SUPPLIED ENTRIES

= = =

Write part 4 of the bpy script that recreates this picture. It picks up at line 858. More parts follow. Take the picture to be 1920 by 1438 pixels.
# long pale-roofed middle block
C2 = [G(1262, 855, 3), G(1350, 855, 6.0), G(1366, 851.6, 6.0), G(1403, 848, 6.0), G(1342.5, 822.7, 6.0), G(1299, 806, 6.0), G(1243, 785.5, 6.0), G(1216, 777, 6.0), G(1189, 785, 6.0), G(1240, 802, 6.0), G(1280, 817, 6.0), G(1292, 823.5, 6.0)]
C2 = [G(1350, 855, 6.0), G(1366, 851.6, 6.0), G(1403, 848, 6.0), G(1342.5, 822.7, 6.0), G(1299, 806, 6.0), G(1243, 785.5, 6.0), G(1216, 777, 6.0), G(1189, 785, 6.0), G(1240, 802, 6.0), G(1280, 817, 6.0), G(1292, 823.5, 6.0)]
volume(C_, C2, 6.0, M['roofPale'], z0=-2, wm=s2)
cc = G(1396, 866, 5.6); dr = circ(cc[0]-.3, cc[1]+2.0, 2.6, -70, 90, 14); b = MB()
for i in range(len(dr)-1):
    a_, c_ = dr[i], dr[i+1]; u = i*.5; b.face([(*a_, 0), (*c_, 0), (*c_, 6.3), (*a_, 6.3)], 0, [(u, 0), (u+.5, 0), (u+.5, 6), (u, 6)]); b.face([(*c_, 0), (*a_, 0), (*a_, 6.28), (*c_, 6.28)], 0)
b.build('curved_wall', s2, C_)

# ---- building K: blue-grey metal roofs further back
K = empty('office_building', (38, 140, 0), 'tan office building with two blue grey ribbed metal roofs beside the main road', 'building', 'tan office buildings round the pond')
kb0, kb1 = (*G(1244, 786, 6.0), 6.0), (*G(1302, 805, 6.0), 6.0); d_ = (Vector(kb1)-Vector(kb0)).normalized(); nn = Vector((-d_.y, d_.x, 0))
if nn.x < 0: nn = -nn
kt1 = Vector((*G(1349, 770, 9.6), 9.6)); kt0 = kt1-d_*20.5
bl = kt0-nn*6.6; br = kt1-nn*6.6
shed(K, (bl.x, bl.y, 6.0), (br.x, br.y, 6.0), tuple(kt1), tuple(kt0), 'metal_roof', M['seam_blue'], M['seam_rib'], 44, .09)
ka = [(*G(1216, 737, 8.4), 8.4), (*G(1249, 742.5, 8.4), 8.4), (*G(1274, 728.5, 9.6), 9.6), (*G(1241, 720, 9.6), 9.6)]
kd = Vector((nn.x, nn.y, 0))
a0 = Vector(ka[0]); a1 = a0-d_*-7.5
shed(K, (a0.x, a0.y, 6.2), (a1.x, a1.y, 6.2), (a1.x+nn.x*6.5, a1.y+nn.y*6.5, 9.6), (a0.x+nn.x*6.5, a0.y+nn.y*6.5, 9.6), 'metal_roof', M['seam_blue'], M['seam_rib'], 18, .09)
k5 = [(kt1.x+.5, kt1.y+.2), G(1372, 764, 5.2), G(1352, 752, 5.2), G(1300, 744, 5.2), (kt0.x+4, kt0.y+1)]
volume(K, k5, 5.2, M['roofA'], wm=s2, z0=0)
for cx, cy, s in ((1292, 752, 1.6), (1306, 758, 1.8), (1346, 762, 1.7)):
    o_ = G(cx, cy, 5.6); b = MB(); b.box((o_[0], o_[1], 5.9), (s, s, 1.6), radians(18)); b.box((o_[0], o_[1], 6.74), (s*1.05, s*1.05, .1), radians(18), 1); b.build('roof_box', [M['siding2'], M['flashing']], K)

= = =

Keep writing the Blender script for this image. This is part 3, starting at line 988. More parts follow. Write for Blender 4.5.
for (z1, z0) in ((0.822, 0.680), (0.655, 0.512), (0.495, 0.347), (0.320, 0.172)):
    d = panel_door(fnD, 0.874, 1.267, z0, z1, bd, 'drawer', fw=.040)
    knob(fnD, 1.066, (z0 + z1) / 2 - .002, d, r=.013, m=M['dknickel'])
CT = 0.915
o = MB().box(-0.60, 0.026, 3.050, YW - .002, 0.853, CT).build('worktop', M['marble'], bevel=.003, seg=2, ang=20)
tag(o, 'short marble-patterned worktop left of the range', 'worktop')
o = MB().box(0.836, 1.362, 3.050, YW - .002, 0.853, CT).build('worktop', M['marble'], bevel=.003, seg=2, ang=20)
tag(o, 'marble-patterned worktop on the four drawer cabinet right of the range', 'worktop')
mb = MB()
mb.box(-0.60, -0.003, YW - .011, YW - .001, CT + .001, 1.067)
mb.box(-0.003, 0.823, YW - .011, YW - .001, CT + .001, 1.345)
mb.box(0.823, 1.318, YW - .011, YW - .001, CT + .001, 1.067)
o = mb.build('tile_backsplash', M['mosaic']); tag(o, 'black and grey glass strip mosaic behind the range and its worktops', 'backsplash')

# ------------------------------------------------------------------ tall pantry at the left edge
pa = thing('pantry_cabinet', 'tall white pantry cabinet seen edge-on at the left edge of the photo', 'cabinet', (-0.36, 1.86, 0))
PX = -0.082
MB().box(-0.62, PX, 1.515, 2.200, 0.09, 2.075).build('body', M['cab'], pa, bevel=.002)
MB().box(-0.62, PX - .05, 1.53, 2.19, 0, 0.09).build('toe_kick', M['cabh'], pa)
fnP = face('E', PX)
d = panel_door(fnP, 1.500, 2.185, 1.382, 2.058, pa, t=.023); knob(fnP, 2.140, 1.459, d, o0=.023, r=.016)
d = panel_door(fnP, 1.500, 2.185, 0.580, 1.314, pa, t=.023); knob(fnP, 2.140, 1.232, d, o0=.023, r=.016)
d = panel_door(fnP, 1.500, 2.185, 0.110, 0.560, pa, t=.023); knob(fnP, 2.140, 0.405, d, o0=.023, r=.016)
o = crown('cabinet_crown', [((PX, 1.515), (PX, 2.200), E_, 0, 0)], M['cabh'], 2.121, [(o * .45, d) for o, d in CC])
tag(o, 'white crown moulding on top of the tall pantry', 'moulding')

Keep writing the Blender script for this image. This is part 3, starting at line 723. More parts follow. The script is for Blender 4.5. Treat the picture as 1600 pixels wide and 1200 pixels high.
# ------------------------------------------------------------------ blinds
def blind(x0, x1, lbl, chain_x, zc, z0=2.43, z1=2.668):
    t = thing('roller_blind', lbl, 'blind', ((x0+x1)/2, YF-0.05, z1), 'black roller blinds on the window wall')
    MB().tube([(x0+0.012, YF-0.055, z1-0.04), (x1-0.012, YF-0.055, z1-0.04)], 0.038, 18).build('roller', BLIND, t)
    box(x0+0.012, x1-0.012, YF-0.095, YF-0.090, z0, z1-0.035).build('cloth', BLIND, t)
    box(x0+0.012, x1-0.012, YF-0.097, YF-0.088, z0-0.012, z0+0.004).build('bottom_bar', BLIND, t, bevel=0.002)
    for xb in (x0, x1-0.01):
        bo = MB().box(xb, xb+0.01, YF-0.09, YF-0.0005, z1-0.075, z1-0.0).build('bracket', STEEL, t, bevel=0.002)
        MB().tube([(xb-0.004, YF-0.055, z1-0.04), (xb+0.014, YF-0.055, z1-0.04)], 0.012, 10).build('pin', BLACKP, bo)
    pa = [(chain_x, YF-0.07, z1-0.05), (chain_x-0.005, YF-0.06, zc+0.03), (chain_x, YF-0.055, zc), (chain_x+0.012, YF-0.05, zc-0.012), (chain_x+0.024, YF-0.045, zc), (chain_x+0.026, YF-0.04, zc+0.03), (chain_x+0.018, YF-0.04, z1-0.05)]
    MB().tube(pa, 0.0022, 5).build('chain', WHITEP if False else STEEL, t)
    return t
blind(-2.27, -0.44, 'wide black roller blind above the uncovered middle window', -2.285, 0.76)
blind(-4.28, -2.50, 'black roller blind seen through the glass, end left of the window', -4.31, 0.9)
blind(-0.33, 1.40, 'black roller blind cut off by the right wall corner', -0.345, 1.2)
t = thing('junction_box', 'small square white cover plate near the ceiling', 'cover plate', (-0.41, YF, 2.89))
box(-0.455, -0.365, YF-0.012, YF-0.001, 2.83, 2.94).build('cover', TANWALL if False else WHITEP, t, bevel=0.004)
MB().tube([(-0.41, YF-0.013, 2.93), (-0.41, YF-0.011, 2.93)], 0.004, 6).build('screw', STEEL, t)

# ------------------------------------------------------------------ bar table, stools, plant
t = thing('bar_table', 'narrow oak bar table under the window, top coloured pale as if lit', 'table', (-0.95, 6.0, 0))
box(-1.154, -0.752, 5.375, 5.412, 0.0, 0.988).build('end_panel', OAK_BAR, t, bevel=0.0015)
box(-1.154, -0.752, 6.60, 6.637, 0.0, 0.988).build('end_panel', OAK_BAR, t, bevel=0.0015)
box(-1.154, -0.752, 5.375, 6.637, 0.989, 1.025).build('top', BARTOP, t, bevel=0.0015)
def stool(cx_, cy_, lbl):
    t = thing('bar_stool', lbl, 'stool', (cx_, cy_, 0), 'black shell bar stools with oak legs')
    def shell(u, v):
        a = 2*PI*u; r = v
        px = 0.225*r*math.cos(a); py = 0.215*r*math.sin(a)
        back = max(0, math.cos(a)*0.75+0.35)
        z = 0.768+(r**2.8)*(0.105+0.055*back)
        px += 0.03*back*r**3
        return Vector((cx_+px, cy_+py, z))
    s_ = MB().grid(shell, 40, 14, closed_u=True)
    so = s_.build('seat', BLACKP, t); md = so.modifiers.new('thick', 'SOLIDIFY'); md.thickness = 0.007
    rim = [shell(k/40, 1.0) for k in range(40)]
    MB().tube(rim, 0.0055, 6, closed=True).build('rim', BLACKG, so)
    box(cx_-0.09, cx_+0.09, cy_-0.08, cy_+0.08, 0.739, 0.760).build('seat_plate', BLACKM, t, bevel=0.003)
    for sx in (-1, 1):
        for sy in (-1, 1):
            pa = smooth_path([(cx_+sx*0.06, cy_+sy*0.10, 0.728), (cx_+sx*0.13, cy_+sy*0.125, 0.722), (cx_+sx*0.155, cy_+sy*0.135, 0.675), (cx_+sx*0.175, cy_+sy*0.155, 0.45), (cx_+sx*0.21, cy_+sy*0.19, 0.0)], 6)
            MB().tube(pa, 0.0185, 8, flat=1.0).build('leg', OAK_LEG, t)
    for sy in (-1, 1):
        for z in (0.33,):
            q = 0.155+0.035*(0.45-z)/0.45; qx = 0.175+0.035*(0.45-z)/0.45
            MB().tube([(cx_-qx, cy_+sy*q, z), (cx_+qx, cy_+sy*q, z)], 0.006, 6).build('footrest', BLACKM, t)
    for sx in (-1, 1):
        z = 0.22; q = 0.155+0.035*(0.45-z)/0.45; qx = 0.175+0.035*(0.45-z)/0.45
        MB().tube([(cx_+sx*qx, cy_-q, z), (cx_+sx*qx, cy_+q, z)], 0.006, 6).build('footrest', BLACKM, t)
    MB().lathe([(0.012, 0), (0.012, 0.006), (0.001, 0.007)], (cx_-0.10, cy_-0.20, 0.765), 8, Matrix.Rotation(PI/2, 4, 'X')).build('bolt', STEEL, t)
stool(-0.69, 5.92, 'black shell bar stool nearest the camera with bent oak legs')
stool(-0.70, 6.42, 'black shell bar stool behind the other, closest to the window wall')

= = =

WRITTEN EXERCISE
Give again, word for word, the lines starting at the line that has "Write part 4" and ending at the line that has "b.build('curved_wall', s2, C_)", with both of those lines included and nothing else.

SOLUTION FOR THIS PROBLEM
Write part 4 of the bpy script that recreates this picture. It picks up at line 858. More parts follow. Take the picture to be 1920 by 1438 pixels.
# long pale-roofed middle block
C2 = [G(1262, 855, 3), G(1350, 855, 6.0), G(1366, 851.6, 6.0), G(1403, 848, 6.0), G(1342.5, 822.7, 6.0), G(1299, 806, 6.0), G(1243, 785.5, 6.0), G(1216, 777, 6.0), G(1189, 785, 6.0), G(1240, 802, 6.0), G(1280, 817, 6.0), G(1292, 823.5, 6.0)]
C2 = [G(1350, 855, 6.0), G(1366, 851.6, 6.0), G(1403, 848, 6.0), G(1342.5, 822.7, 6.0), G(1299, 806, 6.0), G(1243, 785.5, 6.0), G(1216, 777, 6.0), G(1189, 785, 6.0), G(1240, 802, 6.0), G(1280, 817, 6.0), G(1292, 823.5, 6.0)]
volume(C_, C2, 6.0, M['roofPale'], z0=-2, wm=s2)
cc = G(1396, 866, 5.6); dr = circ(cc[0]-.3, cc[1]+2.0, 2.6, -70, 90, 14); b = MB()
for i in range(len(dr)-1):
    a_, c_ = dr[i], dr[i+1]; u = i*.5; b.face([(*a_, 0), (*c_, 0), (*c_, 6.3), (*a_, 6.3)], 0, [(u, 0), (u+.5, 0), (u+.5, 6), (u, 6)]); b.face([(*c_, 0), (*a_, 0), (*a_, 6.28), (*c_, 6.28)], 0)
b.build('curved_wall', s2, C_)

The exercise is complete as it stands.